---------- Record list ----------
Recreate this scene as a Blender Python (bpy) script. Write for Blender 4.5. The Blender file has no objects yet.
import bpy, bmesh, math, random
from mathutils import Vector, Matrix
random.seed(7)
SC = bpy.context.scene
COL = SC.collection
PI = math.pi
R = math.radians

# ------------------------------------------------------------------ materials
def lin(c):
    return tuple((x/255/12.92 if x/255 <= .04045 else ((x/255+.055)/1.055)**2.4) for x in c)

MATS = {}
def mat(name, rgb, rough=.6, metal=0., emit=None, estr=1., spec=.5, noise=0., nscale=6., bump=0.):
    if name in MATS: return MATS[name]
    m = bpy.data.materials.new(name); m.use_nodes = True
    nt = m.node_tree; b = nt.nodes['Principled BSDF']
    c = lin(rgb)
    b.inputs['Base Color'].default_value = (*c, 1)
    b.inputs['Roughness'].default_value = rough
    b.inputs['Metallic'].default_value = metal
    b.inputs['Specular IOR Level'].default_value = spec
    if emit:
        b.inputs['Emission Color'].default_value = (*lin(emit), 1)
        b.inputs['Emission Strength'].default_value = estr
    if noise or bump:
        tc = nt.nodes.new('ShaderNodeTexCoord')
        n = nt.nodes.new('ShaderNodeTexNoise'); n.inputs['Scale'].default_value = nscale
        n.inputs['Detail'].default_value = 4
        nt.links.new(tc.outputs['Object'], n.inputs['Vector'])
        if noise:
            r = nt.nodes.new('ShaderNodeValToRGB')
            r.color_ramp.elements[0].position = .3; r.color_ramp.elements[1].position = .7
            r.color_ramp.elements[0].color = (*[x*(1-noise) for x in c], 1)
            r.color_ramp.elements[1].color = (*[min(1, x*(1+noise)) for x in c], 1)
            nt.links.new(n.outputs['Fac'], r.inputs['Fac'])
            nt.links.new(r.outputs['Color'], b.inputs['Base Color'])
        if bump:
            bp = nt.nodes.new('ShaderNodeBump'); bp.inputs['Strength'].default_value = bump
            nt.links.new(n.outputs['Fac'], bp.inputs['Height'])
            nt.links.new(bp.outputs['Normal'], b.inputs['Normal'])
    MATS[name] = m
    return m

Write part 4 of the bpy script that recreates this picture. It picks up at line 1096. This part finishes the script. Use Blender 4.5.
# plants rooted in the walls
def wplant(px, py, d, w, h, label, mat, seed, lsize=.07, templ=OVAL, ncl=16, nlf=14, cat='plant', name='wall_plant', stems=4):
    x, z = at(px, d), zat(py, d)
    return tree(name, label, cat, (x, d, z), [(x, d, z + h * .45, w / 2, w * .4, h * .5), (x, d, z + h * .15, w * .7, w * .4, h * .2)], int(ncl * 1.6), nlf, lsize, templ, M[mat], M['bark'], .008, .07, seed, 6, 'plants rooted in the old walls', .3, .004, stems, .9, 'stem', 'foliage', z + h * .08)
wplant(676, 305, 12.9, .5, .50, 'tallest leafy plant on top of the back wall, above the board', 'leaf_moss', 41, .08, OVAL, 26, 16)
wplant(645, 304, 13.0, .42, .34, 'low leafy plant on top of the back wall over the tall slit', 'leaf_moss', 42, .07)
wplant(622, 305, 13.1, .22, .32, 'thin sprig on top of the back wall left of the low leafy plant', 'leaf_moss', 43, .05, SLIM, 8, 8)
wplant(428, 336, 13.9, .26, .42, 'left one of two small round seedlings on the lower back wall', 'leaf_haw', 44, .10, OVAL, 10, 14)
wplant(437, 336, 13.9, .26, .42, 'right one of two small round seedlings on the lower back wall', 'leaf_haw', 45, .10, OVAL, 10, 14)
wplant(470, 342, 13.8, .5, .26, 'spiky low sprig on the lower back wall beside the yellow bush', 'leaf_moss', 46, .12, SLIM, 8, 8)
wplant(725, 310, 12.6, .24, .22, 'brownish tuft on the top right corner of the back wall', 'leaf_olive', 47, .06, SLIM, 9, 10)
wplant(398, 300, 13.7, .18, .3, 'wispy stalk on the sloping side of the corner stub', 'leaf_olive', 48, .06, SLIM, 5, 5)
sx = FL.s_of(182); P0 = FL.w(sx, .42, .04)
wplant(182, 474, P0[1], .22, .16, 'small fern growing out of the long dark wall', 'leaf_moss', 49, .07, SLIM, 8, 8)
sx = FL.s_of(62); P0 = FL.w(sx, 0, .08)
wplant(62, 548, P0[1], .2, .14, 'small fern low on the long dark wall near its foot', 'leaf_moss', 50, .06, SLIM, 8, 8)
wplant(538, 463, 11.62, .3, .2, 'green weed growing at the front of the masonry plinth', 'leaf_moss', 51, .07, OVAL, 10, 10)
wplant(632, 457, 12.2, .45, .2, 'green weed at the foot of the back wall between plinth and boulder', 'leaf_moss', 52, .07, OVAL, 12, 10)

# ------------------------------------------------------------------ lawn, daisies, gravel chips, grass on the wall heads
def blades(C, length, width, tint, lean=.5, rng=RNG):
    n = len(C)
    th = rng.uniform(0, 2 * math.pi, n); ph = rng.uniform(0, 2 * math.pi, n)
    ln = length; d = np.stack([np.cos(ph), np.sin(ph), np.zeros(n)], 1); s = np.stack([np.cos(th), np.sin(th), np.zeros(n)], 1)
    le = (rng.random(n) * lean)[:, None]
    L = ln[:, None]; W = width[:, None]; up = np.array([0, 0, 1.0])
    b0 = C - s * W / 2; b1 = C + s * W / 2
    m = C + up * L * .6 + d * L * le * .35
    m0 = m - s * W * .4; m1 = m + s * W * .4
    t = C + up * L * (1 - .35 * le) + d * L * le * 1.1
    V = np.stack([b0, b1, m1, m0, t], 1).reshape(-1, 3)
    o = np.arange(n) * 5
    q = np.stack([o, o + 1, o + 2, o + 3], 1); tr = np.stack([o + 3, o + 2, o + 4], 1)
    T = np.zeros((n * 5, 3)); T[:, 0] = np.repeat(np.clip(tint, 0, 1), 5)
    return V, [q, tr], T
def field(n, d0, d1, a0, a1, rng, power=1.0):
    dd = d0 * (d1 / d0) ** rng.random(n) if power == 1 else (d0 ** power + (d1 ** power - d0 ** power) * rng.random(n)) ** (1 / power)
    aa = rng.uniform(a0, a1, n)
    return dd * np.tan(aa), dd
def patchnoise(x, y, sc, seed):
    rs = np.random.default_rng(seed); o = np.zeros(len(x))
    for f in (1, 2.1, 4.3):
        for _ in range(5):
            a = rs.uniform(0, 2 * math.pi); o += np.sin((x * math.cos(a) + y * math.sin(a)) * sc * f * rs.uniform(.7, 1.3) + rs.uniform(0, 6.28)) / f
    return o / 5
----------
Please restate the data word for word, every record included.

**Solved exercise**.
Recreate this scene as a Blender Python (bpy) script. Write for Blender 4.5. The Blender file has no objects yet.
import bpy, bmesh, math, random
from mathutils import Vector, Matrix
random.seed(7)
SC = bpy.context.scene
COL = SC.collection
PI = math.pi
R = math.radians

# ------------------------------------------------------------------ materials
def lin(c):
    return tuple((x/255/12.92 if x/255 <= .04045 else ((x/255+.055)/1.055)**2.4) for x in c)

MATS = {}
def mat(name, rgb, rough=.6, metal=0., emit=None, estr=1., spec=.5, noise=0., nscale=6., bump=0.):
    if name in MATS: return MATS[name]
    m = bpy.data.materials.new(name); m.use_nodes = True
    nt = m.node_tree; b = nt.nodes['Principled BSDF']
    c = lin(rgb)
    b.inputs['Base Color'].default_value = (*c, 1)
    b.inputs['Roughness'].default_value = rough
    b.inputs['Metallic'].default_value = metal
    b.inputs['Specular IOR Level'].default_value = spec
    if emit:
        b.inputs['Emission Color'].default_value = (*lin(emit), 1)
        b.inputs['Emission Strength'].default_value = estr
    if noise or bump:
        tc = nt.nodes.new('ShaderNodeTexCoord')
        n = nt.nodes.new('ShaderNodeTexNoise'); n.inputs['Scale'].default_value = nscale
        n.inputs['Detail'].default_value = 4
        nt.links.new(tc.outputs['Object'], n.inputs['Vector'])
        if noise:
            r = nt.nodes.new('ShaderNodeValToRGB')
            r.color_ramp.elements[0].position = .3; r.color_ramp.elements[1].position = .7
            r.color_ramp.elements[0].color = (*[x*(1-noise) for x in c], 1)
            r.color_ramp.elements[1].color = (*[min(1, x*(1+noise)) for x in c], 1)
            nt.links.new(n.outputs['Fac'], r.inputs['Fac'])
            nt.links.new(r.outputs['Color'], b.inputs['Base Color'])
        if bump:
            bp = nt.nodes.new('ShaderNodeBump'); bp.inputs['Strength'].default_value = bump
            nt.links.new(n.outputs['Fac'], bp.inputs['Height'])
            nt.links.new(bp.outputs['Normal'], b.inputs['Normal'])
    MATS[name] = m
    return m

Write part 4 of the bpy script that recreates this picture. It picks up at line 1096. This part finishes the script. Use Blender 4.5.
# plants rooted in the walls
def wplant(px, py, d, w, h, label, mat, seed, lsize=.07, templ=OVAL, ncl=16, nlf=14, cat='plant', name='wall_plant', stems=4):
    x, z = at(px, d), zat(py, d)
    return tree(name, label, cat, (x, d, z), [(x, d, z + h * .45, w / 2, w * .4, h * .5), (x, d, z + h * .15, w * .7, w * .4, h * .2)], int(ncl * 1.6), nlf, lsize, templ, M[mat], M['bark'], .008, .07, seed, 6, 'plants rooted in the old walls', .3, .004, stems, .9, 'stem', 'foliage', z + h * .08)
wplant(676, 305, 12.9, .5, .50, 'tallest leafy plant on top of the back wall, above the board', 'leaf_moss', 41, .08, OVAL, 26, 16)
wplant(645, 304, 13.0, .42, .34, 'low leafy plant on top of the back wall over the tall slit', 'leaf_moss', 42, .07)
wplant(622, 305, 13.1, .22, .32, 'thin sprig on top of the back wall left of the low leafy plant', 'leaf_moss', 43, .05, SLIM, 8, 8)
wplant(428, 336, 13.9, .26, .42, 'left one of two small round seedlings on the lower back wall', 'leaf_haw', 44, .10, OVAL, 10, 14)
wplant(437, 336, 13.9, .26, .42, 'right one of two small round seedlings on the lower back wall', 'leaf_haw', 45, .10, OVAL, 10, 14)
wplant(470, 342, 13.8, .5, .26, 'spiky low sprig on the lower back wall beside the yellow bush', 'leaf_moss', 46, .12, SLIM, 8, 8)
wplant(725, 310, 12.6, .24, .22, 'brownish tuft on the top right corner of the back wall', 'leaf_olive', 47, .06, SLIM, 9, 10)
wplant(398, 300, 13.7, .18, .3, 'wispy stalk on the sloping side of the corner stub', 'leaf_olive', 48, .06, SLIM, 5, 5)
sx = FL.s_of(182); P0 = FL.w(sx, .42, .04)
wplant(182, 474, P0[1], .22, .16, 'small fern growing out of the long dark wall', 'leaf_moss', 49, .07, SLIM, 8, 8)
sx = FL.s_of(62); P0 = FL.w(sx, 0, .08)
wplant(62, 548, P0[1], .2, .14, 'small fern low on the long dark wall near its foot', 'leaf_moss', 50, .06, SLIM, 8, 8)
wplant(538, 463, 11.62, .3, .2, 'green weed growing at the front of the masonry plinth', 'leaf_moss', 51, .07, OVAL, 10, 10)
wplant(632, 457, 12.2, .45, .2, 'green weed at the foot of the back wall between plinth and boulder', 'leaf_moss', 52, .07, OVAL, 12, 10)

# ------------------------------------------------------------------ lawn, daisies, gravel chips, grass on the wall heads
def blades(C, length, width, tint, lean=.5, rng=RNG):
    n = len(C)
    th = rng.uniform(0, 2 * math.pi, n); ph = rng.uniform(0, 2 * math.pi, n)
    ln = length; d = np.stack([np.cos(ph), np.sin(ph), np.zeros(n)], 1); s = np.stack([np.cos(th), np.sin(th), np.zeros(n)], 1)
    le = (rng.random(n) * lean)[:, None]
    L = ln[:, None]; W = width[:, None]; up = np.array([0, 0, 1.0])
    b0 = C - s * W / 2; b1 = C + s * W / 2
    m = C + up * L * .6 + d * L * le * .35
    m0 = m - s * W * .4; m1 = m + s * W * .4
    t = C + up * L * (1 - .35 * le) + d * L * le * 1.1
    V = np.stack([b0, b1, m1, m0, t], 1).reshape(-1, 3)
    o = np.arange(n) * 5
    q = np.stack([o, o + 1, o + 2, o + 3], 1); tr = np.stack([o + 3, o + 2, o + 4], 1)
    T = np.zeros((n * 5, 3)); T[:, 0] = np.repeat(np.clip(tint, 0, 1), 5)
    return V, [q, tr], T
def field(n, d0, d1, a0, a1, rng, power=1.0):
    dd = d0 * (d1 / d0) ** rng.random(n) if power == 1 else (d0 ** power + (d1 ** power - d0 ** power) * rng.random(n)) ** (1 / power)
    aa = rng.uniform(a0, a1, n)
    return dd * np.tan(aa), dd
def patchnoise(x, y, sc, seed):
    rs = np.random.default_rng(seed); o = np.zeros(len(x))
    for f in (1, 2.1, 4.3):
        for _ in range(5):
            a = rs.uniform(0, 2 * math.pi); o += np.sin((x * math.cos(a) + y * math.sin(a)) * sc * f * rs.uniform(.7, 1.3) + rs.uniform(0, 6.28)) / f
    return o / 5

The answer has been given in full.